If you think about it, Marx’s Capital is all about the other. Let’s start, simply, with a commodity. It is, as Marx explains, “in the first place, an object outside of us,” an other. Now, if we want to exchange one commodity for another, we need a third ‘something’ to which the exchange-value of each other commodity is reducible. Considering this necessary exchange-value of commodities, Marx finds that:
they have only one common property left, that of being products of labour. But even the product of labour itself has undergone a change in our hands. If we make abstraction from its use-value, we make abstraction at the same time from the material elements and shapes that make the product a use-value; we see in it no longer a table, a house, yarn, or any other useful thing. Its existence as a product of the labour of the joiner, the mason, the spinner, or of any other definite kind of productive labour. Along with the useful qualities of the products themselves, we put out of sight both the useful character of the various kinds of labour embodied in them, and the concrete forms of that labour; there is nothing left but what is common to them all; all are reduced to one and the same sort of labour, human labour in the abstract.
Karl Marx, Karl Marx: selected writings edited by David McLellan, 2000 (pg.460)
In the shared sense of a marketplace, objects become relative, value only in exchange, that value translated from the work that produced them into an abstraction of that very labor. The other of the object, the very object we made, circles back around into an abstraction of “work” itself. This capitalist ‘othering’ comes as both cold comfort and no surprise to anyone who has been a cog in the workforce or sought too much pleasure from the things money can buy.
The other must always be some sort of abstraction, created by and needed by the self for its own definition. Such was Edward Said’s notion of ‘orientalism’ which proposes that the West defined, represented, and communicated about the East, the Orient, as other. By setting it apart from what they were, the West’s orientation towards the Orient was in fact essential to their definition and consolidation of selfhood.
The other is essential to the self, even when the other is considered backwards, dirty, uneducated, or uncivilized. Or especially in this case. In contrast, the self — the nation, the continent, or the individual — becomes the most civilized, cultured, educated, indeed the greatest in contrast and without needing to speak it.
Sometimes the other can be more important than the self. Many collectivist cultures identify the self only in relation to others, focus on the importance of decision-making as it is linked to group health, and place greater emphasis on shared rather than individual goals. When focus shifts, subtle realities manifest such as the Malaysian tendency to talk around meaning, gently nudging the message, as the relationship is more important than one’s particular pontification. Instead of saying ‘no,’ I may just say ‘let’s see’ or ‘I’ll try.’ A conversation changes, a relationship changes, and perspective on purpose relocates.

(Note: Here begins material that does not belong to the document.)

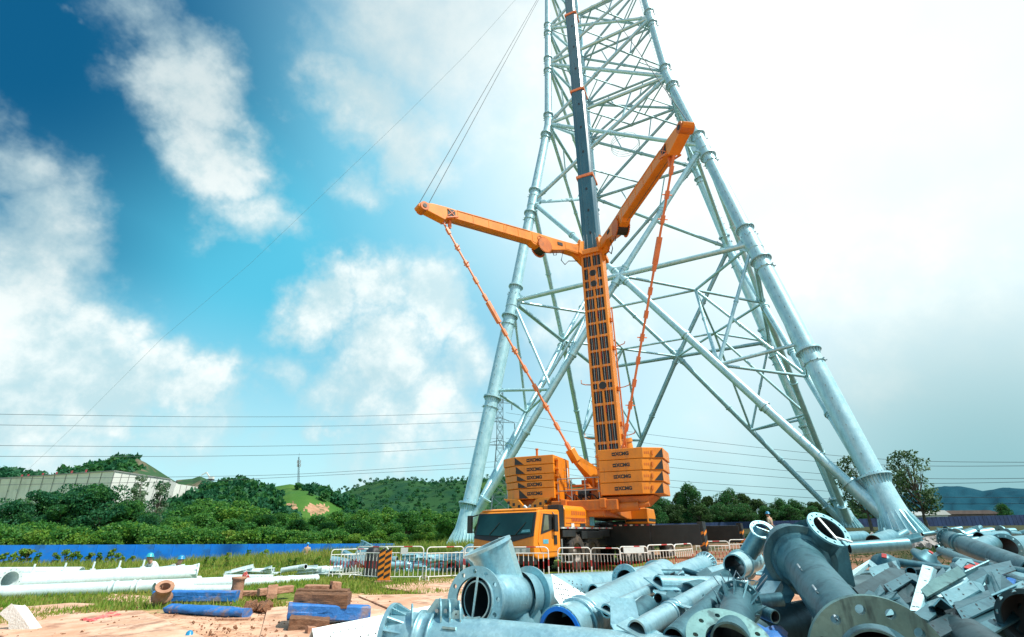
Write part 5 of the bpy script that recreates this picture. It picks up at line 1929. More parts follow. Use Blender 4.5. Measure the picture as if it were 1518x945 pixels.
for t, r in prof:
    rings.append([c + V((math.cos(a) * r * (1 + .14 * math.sin(a * 5 + t * 3)), math.sin(a) * r * (1 + .14 * math.cos(a * 4 - t)), t)) for a in np.linspace(0, 2 * math.pi, 18, endpoint=False)])
vs = [p for rg in rings for p in rg]
m.add(vs, [(j * 18 + i, j * 18 + (i + 1) % 18, (j + 1) * 18 + (i + 1) % 18, (j + 1) * 18 + i) for j in range(len(rings) - 1) for i in range(18)], 0, True)
single(m, 'tarpaulin_bundle', M['tarp'], 'upright bundle wrapped in black tarpaulin behind the barriers', 'bundle')

# ------------------------------------------------------------------ road plates, timber and litter on the left
PL = [([(560, 873), (655, 858), (735, 866), (640, 885)], 'mud coated steel road plate below the hazard board'),
      ([(530, 886), (636, 886.5), (738, 868), (742, 900), (600, 917)], 'wide mud coated road plate beside the stacked timber'),
      ([(396, 905), (528, 887), (598, 918), (560, 960), (380, 965)], 'mud coated road plate under the stacked timber'),
      ([(85, 908), (210, 912), (330, 965), (60, 965), (-60, 930)], 'nearest mud coated road plate, beside the white sack'),
      ([(165, 884), (300, 893), (240, 900), (150, 893)], 'small mud coated road plate lying beyond the blue timbers'),
      ([(10, 905), (105, 896), (140, 901), (40, 918)], 'narrow mud coated road plate half under the grass')]
for k, (pl, lab) in enumerate(PL):
    pts = [on(u, v, .0) for u, v in pl]
    pts = [V((p.x, p.y, gz(p.x, p.y) + .035 + .02 * ((k + i) % 3))) for i, p in enumerate(pts)]
    m = MB()
    m.prism([V((p.x, p.y, p.z - .03)) for p in pts], .03, 0, UP, False)
    single(m, 'road_plate', M['mud'], lab, 'road plate', 'mud coated road plates', .004)


def log(name, u0, v0, u1, v1, d0, d1, w_, h, mat, label, cat, group=None, seed=1, rag=.02, rnd_=False):
    """a rough sawn baulk lying from one point to another; v: its lower edge"""
    a, b = at(u0, v0, d0), at(u1, v1, d1)
    e = (b - a).normalized()
    s = e.cross(UP).normalized()
    R = np.random.RandomState(seed)
    n, k = 12, 10 if rnd_ else 16
    m = MB()
    rings = []
    if not rnd_:
        rag *= .38
    for i in range(n + 1):
        t = i / n
        c = a.lerp(b, t) + UP * (h / 2)
        ring = []
        for j in range(k):
            th = 2 * math.pi * (j + .5) / k if rnd_ else math.radians((4, 38, 52, 86, 94, 128, 142, 176, 184, 218, 232, 266, 274, 308, 322, 356)[j])
            if rnd_:
                x, y = math.cos(th) * w_ / 2, math.sin(th) * h / 2
            else:
                q = max(abs(math.cos(th)), abs(math.sin(th)))
                x, y = math.cos(th) / q * w_ / 2, math.sin(th) / q * h / 2
            ring.append(c + s * (x + R.normal() * rag) + UP * (y + R.normal() * rag * .7) + e * (R.normal() * rag * .8 if i in (0, n) else 0))
        rings.append(ring)
    vs = [p for rg in rings for p in rg]
    m.add(vs, [(i * k + j, i * k + (j + 1) % k, (i + 1) * k + (j + 1) % k, (i + 1) * k + j) for i in range(n) for j in range(k)], 0, rnd_)
    m.add(rings[0], [tuple(reversed(range(k)))], 0)
    m.add(rings[-1], [tuple(range(k))], 0)
    return single(m, name, mat, label, cat, group)


G_T = 'stacked timbers beside the white angles'
log('timber_baulk', 428, 937, 486, 941, 10.7, 10.9, .42, .27, M['wood'], 'rough brown baulk at the bottom of the timber stack', 'timber', G_T, 3, .014)
log('timber_baulk', 425, 918, 546, 921, 10.9, 11.5, .36, .27, M['blue_beam'], 'blue painted baulk lying second from the bottom of the stack', 'timber', G_T, 4, .009)
log('timber_baulk', 437, 902, 516, 903, 11.2, 11.3, .36, .29, M['wood'], 'charred brown baulk resting on the blue one', 'timber', G_T, 5, .017)
log('timber_plank', 441, 883.5, 516, 884.5, 11.35, 11.45, .34, .13, M['wood'], 'long brown plank near the top of the timber stack', 'timber', G_T, 6, .008)
log('timber_plank', 453, 874.5, 489, 875, 11.45, 11.5, .22, .09, M['wood_pale'], 'short thin plank topping the timber stack', 'timber', G_T, 7, .006)
log('timber_offcut', 490, 875, 503, 876, 11.45, 11.55, .2, .16, M['wood_pale'], 'small square offcut standing at the end of the topmost plank', 'timber', G_T, 8, .006)
log('timber_offcut', 453, 945, 466, 946, 10.2, 10.3, .16, .17, M['wood_pale'], 'small orange brown offcut beside the white angle bars', 'timber', None, 9, .006)
log('timber_baulk', 228, 892, 350, 892, 14.6, 14.9, .34, .25, M['blue_beam'], 'farther blue painted baulk, lying in front of the white pipes', 'timber', 'blue painted baulks on the ground', 10, .012)
log('timber_baulk', 250, 910, 366, 917, 13.2, 12.6, .34, .20, M['blue_beam'], 'nearer blue painted baulk with rounded back, lying on the bare earth', 'timber', 'blue painted baulks on the ground', 11, .016, True)
log('timber_plank', 321, 925, 369, 924, 12.2, 12.2, .15, .10, M['wood_pale'], 'pale plank beside the nearer blue baulk', 'timber', None, 12, .006)
log('timber_plank', 355, 884, 398, 884, 15.6, 15.6, .3, .13, M['wood_pale'], 'mud coloured plank beside the upright muddy drum', 'timber', None, 13, .01)
log('timber_plank', 382, 884, 432, 878, 15.2, 15.8, .25, .17, M['wood_pale'], 'mud coloured plank leaning past the leaning stub post', 'timber', None, 14, .01)
log('timber_post', 402, 888, 404, 874, 15.0, 15.1, .24, .12, M['wood_pale'], 'short muddy stub post leaning among the planks', 'post', None, 15, .02)

# upright muddy drum and the tilted muddy collar
c = at(350, 883, 15.4)
m = MB()
m.lathe(c - UP * .1, c + UP * .45, [(0, .17), (.35, .15), (.47, .155), (.50, .19), (.55, .19), (.55, .12), (.3, .12)], 20, 0, True, False, False)
single(m, 'drum', M['wood_pale'], 'upright mud covered drum standing at the end of the blue baulk', 'drum')
c = at(240, 886, 14.2)
dv = V((.35, -.5, .75)).normalized()
m = MB()
m.lathe(c, c + dv * .32, [(0, .20), (.02, .24), (.06, .19), (.2, .16), (.26, .19), (.32, .20), (.32, .13), (.05, .11)], 22, 0)
m.annulus(c + dv * .32, dv, .21, .12, .03, 22, 0)
single(m, 'pipe_collar', M['wood_pale'], 'mud covered pipe collar tilted against the farther blue baulk', 'collar')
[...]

Focus on the other can bring more joy than focus on the self. Volunteering is correlated with tangible health benefits such as lower levels of depression, lower mortality rates, and increased cognitive function.
There is another road, however. Let’s be honest. Are not all of our past selves ‘others’ to our current self? Self and other collide within ourselves. The other/self duality may be the headache. Buddhism, for example, argues for the elimination of egoism, for the fallacy of selfhood. Some take this tenet at great offense. What, there is no me? This aspect of the philosophy, though, takes aim at an illusive foundation on which we may have built too many structures. It is the ‘foolish man who builds his house on sand.’ (Matthew 7:26) The alternative to dualism is nondualism. The alternative to these separations is connection. The alternative to self/other just might be nirvana.

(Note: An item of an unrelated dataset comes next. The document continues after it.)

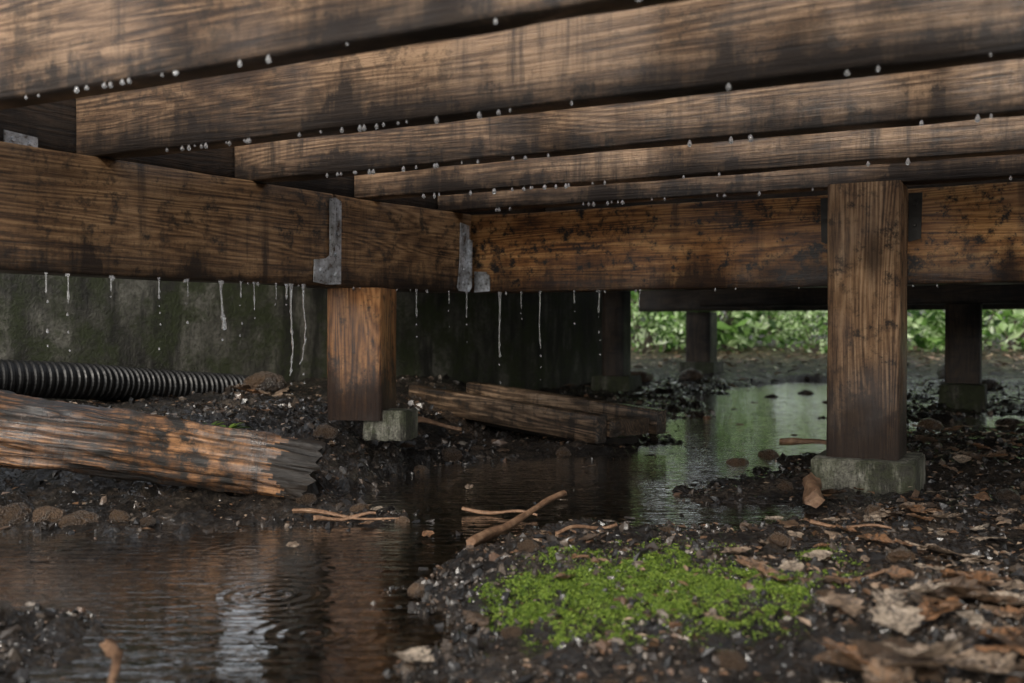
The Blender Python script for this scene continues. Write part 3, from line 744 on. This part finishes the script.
sprig(-.560,1.80,13,.062,"small green seedling growing behind the log")
sprig(-.525,1.82,9,.055,"small green seedling growing behind the log")

# ---------------- drops and drips ----------------
def drop_mesh():
    prof=[(0,1.0),(.25,.9),(.42,.6),(.62,.2),(.85,-.25),(1.0,-.75),(.95,-1.2),(.7,-1.6),(.35,-1.82),(0,-1.9)]
    k=14; vs=[];fs=[]
    for (r,z) in prof:
        for j in range(k): a=2*math.pi*j/k; vs.append((max(r,.001)*math.cos(a),max(r,.001)*math.sin(a),z))
    for i in range(len(prof)-1):
        for j in range(k):
            a=i*k+j;b=i*k+(j+1)%k; fs.append((a,a+k,b+k,b))
    return mesh_np('water_drop',np.array(vs),np.array(fs),DROP,True)
DM=drop_mesh()
def add_drop(x,y,z,s):
    o=bpy.data.objects.new('water_drop',DM); o.location=(x,y,z-s*.6); o.scale=(s,s,s*random.uniform(.8,1.15)); link(o)
    meta(o,"water drop hanging from a wet timber edge","water drop",group="water drops hanging under the timbers")
for ji,(a0,a1,n) in enumerate([(-1.05,-.25,20),(-1.15,.25,34),(-1.1,.1,28),(-1.12,.3,22),(-1.1,.3,18)]):
    for i in range(n):
        a=random.uniform(a0,a1) if random.random()<.5 else a0+(a1-a0)*.3*random.random()+ .05
        x,y=P(a,CJ[ji]+random.uniform(-.002,.001)); add_drop(x,y,JZ,random.uniform(.0012,.0028)*(1+.12*ji))
for i in range(22):
    x,y=LBp(random.uniform(.15,1.3),random.uniform(-.002,.002)); add_drop(x,y,BZ,random.uniform(.0014,.0028))
for i in range(16):
    x,y=P(random.uniform(-1.1,.6),1.991); add_drop(x,y,BZ,random.uniform(.0016,.0030))
def drip(x,y,z,L,r,sway,seed):
    n=int(L/.0025)+4;k=8;rows=[];R=random.Random(seed); th=np.linspace(0,2*np.pi,k,endpoint=False)
    ph=R.uniform(0,6); fq=R.uniform(150,420)
    for i in range(n+1):
        t=i/n; nz=float(fbm(np.array([t*L*130+seed]),np.array([seed*3.3]),9,3)[0])
        rr=r*(1.4*math.exp(-t*9)+.45+1.1*max(0,nz)*2*t+.4*max(0,math.sin(t*L*fq+ph))*t)
        rr=max(rr,.0002); 
        if i==n: rr*=.1
        cx=sway*(math.sin(t*L*38+seed)*t+float(vnoise(np.array([t*L*90]),np.array([seed*1.7]),4)[0])*t)
        rows.append(np.stack([cx+rr*np.cos(th),rr*np.sin(th),np.full(k,-L*t)],1))
    v=np.concatenate(rows); idx=np.arange(len(v)).reshape(-1,k)
    a=idx[:-1].ravel(); b=np.roll(idx[:-1],-1,1).ravel(); c_=np.roll(idx[1:],-1,1).ravel(); e=idx[1:].ravel()
    o=bpy.data.objects.new('water_drip',mesh_np('water_drip',v,np.stack([a,e,c_,b],1),DROP,True)); o.location=(x,y,z+.001); link(o)
    meta(o,"thin stream of water dripping from a beam edge","water drip",group="water streams dripping from the beams")
    zz=-L-R.uniform(.005,.015)
    for q in range(R.randrange(1,5)):
        add_drop(x+R.uniform(-.002,.002),y,z+zz,R.uniform(.0010,.0020)); zz-=R.uniform(.010,.045)
for i,(s,L,r,sw) in enumerate([(.066,.03,.0014,0),(.10,.045,.0014,0),(.17,.025,.0014,0),(.255,.035,.0014,0),(.31,.03,.0014,0),(.378,.085,.0030,.006),(.42,.03,.0014,0),(.449,.05,.0016,.001),(.50,.03,.0014,0),(.525,.03,.003,.001),(.536,.17,.0024,.003),(.566,.15,.0022,.006),(.889,.06,.0015,0),(1.064,.06,.0015,0),(1.0,.03,.0014,0)]):
    x,y=LBp(s+.213,-.003); drip(x,y,BZ,L,r,sw,i)
for i,(a,L,r) in enumerate([(-1.085,.15,.0028),(-.983,.13,.0017),(-.84,.05,.0015),(-.747,.04,.0015),(-1.03,.04,.0015),(-.90,.03,.0015),(.35,.03,.0015)]):
    x,y=P(a,1.989); drip(x,y,BZ,L,r,.002,i+20)

# ---------------- vegetation outside ----------------
def bush_pts(n,rx,ry,rz,seed):
    r=np.random.default_rng(seed); cl=r.random((26,3)); 
    cth=cl[:,0]*2*np.pi; cr=np.sqrt(cl[:,1])
    C=np.stack([rx*cr*np.cos(cth),ry*cr*np.sin(cth),rz*(.08+.92*cl[:,2])*(1-.45*cr)],1)
    k=r.integers(0,26,n); p=C[k]+r.standard_normal((n,3))*np.array([rx*.14,ry*.14,rz*.09]); p[:,2]=np.abs(p[:,2])
    return p
BM=[leafcloud('foliage',bush_pts(nn,.85,.6,1.25,s),sz0+sz1*np.random.default_rng(s).random(nn)**2,GREEN,.3) for s,nn,sz0,sz1 in ((1,1100,.08,.16),(2,700,.11,.28),(3,1400,.06,.12))]
BARK=simple('bark',[(.3,(.02,.015,.011)),(.7,(.10,.075,.055))],18,.8,.01,.9)
def stem_mesh(seed):
    R=random.Random(seed); bm=bmesh.new()
    for i in range(7):
        th=R.random()*6.3; tip=Vector((math.cos(th)*.5,math.sin(th)*.4,R.uniform(.6,1.1)))
        M=Vector((0,0,1)).rotation_difference(tip.normalized()).to_matrix().to_4x4()
        bmesh.ops.create_cone(bm,cap_ends=True,segments=6,radius1=.014,radius2=.004,depth=tip.length,matrix=Matrix.Translation(tip/2)@M)
    me=bpy.data.meshes.new('stem'); bm.to_mesh(me); bm.free(); me.materials.append(BARK); return me
SM=stem_mesh(1)
for i,(x,y,s) in enumerate([(1.05,8.0,.42),(1.75,8.9,.75),(2.5,8.2,.45),(3.05,9.2,.9),(3.7,8.0,.5),(4.7,9.3,1.0),(5.6,8.2,.55),(6.6,8.8,1.),(2.1,9.8,.9),(1.2,11.0,1.2),(2.6,11.2,1.2),(3.9,10.8,1.3),(5.2,11.2,1.2),(6.6,10.8,1.4),(.2,10.2,1.2),(-1.2,10.6,1.3),(8,10,1.4)]):
    z=Hs(x,y)
    b=bpy.data.objects.new('shrub',SM); b.location=(x,y,z-.02); b.scale=(s,s,s); b.rotation_euler=(0,0,i*1.3); link(b)
    meta(b,"leafy green shrub in daylight beyond the deck","shrub",group="green shrubs beyond the deck")
    f=bpy.data.objects.new('foliage',BM[i%3]); link(f,b)
def tree(x,y,h,seed):
    R=random.Random(seed); bm=bmesh.new(); segs=[]
    def limb(p,q,r0,r1):
        d=q-p; M=Vector((0,0,1)).rotation_difference(d.normalized()).to_matrix().to_4x4()
        bmesh.ops.create_cone(bm,cap_ends=True,segments=10,radius1=r0,radius2=r1,depth=d.length,matrix=Matrix.Translation((p+q)/2)@M)
    p=Vector((0,0,-.1)); r=.16
    for k in range(5):
        q=p+Vector((R.uniform(-.12,.12),R.uniform(-.12,.12),h*.17)); limb(p,q,r,r*.84); p=q;r*=.84
        if k>=1:
            for _ in range(3):
                th=R.random()*6.3; e=p+Vector((math.cos(th)*1.2,math.sin(th)*1.2,R.uniform(.4,1.0))); limb(p,e,r*.5,.02); segs.append(e)
    me=bpy.data.meshes.new('trunk'); bm.to_mesh(me); bm.free(); me.materials.append(BARK)
    t=bpy.data.objects.new('tree',None); t.location=(x,y,Hs(x,y)); link(t); meta(t,"slim broadleaf tree standing beyond the deck","tree",group="trees beyond the deck")
    link(bpy.data.objects.new('trunk',me),t)
    g_=np.random.default_rng(seed); c=np.array([s[:] for s in segs]); n=3000
    pts=c[g_.integers(0,len(c),n)]+g_.standard_normal((n,3))*.5
    link(bpy.data.objects.new('crown',leafcloud('crown',pts,.14+.10*g_.random(n),GREEN,.3)),t)
for i,(x,y,h) in enumerate([(1.6,12.2,5),(3.8,14.5,6),(6.2,13.6,5.5),(8.6,14.2,6),(-1,14,6)]): tree(x,y,h,i+40)
n=6000; g_=np.random.default_rng(5)
px=g_.uniform(-5,14,n); py=g_.uniform(12.0,13.6,n)+.5*np.sin(px); pz=g_.random(n)**1.3*(1.6+.9*np.sin(px*1.9)+.5*np.sin(px*4.1))+.15
o=bpy.data.objects.new('undergrowth',leafcloud('undergrowth',np.stack([px,py,pz],1),.08+.10*g_.random(n),GREEN,.3)); link(o); meta(o,"dense green undergrowth at the wood edge","undergrowth",kind="stuff")

# ---------------- light ----------------
w=bpy.data.worlds.new("World"); scene.world=w; w.use_nodes=True
nt=w.node_tree; nt.nodes.clear(); sky=nt.nodes.new('ShaderNodeTexSky'); sky.sky_type='NISHITA'; sky.sun_disc=False
sky.sun_elevation=math.radians(33); sky.sun_rotation=math.radians(204); sky.dust_density=3; sky.air_density=1.2
hs=nt.nodes.new('ShaderNodeHueSaturation'); hs.inputs['Saturation'].default_value=.22; hs.inputs['Value'].default_value=1.3
bg=nt.nodes.new('ShaderNodeBackground'); bg.inputs[1].default_value=.15
wo=nt.nodes.new('ShaderNodeOutputWorld'); nt.links.new(sky.outputs[0],hs.inputs['Color']); nt.links.new(hs.outputs[0],bg.inputs[0]); nt.links.new(bg.outputs[0],wo.inputs[0])
sl=bpy.data.lights.new('sun','SUN'); sl.energy=1.5; sl.angle=math.radians(10); sl.color=(1,.90,.76)
so=bpy.data.objects.new('sun',sl); link(so)
el=math.radians(33); az=math.radians(204)
sd=Vector((math.sin(az)*math.cos(el),math.cos(az)*math.cos(el),math.sin(el)))
so.rotation_euler=(-sd).to_track_quat('-Z','Y').to_euler()

# ---------------- camera ----------------
cd=bpy.data.cameras.new('camera'); cam=bpy.data.objects.new('camera',cd); link(cam)
cam.location=(0,0,.325); cam.rotation_euler=(math.radians(90-.95),0,0)
cd.lens=35; cd.sensor_width=36; cd.clip_start=.02; cd.clip_end=2000
cd.dof.use_dof=True; cd.dof.focus_distance=1.75; cd.dof.aperture_fstop=5.6
scene.camera=cam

To those who have had, observed, or studied a baby, this may seem obvious. A newborn has no sense of itself as an other, as a being separate from its mother. It is considered a developmental milestone at around 6 or 7 months when a baby starts to realize that she is a distinct individual and that her caregiver can walk away. Separation anxiety often kicks in soon thereafter. Self-awareness continues to develop throughout baby- and toddler-hood.

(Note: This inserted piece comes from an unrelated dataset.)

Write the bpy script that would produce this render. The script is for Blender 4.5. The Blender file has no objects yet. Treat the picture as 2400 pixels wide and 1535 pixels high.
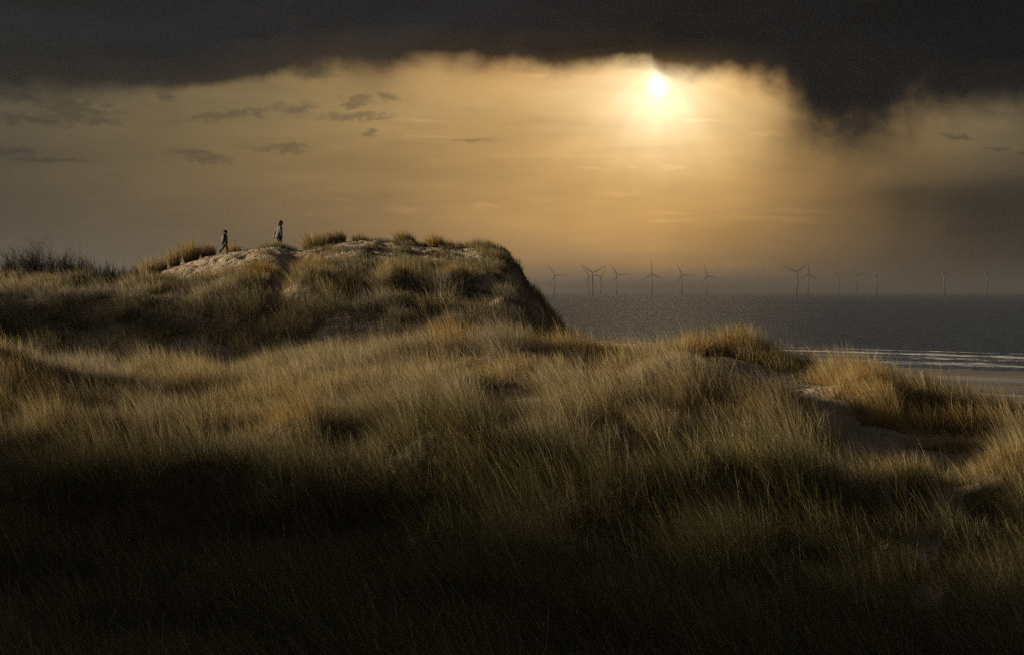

True, the baby develops awareness of what is necessary to survive in our world. There is another way of seeing things, as always. Perhaps the baby comes out into our world more deeply connected to an interconnection between things, between an existence without otherness. The baby is of the dawning of the light and the elderly person is of the gloaming. Some say that we are born alone and we die alone, perhaps suggesting our natural state is in our isolated individuality. But we are not born alone. And perhaps we do not die alone either. There is a Yiddish proverb which states: The whole world is a dream, and death the interpreter.
In our daydreaming state of being, we may see many things as ‘other.’ Perhaps only when we return to wholeness can the universe interpret our lives in the fullness of undivided being.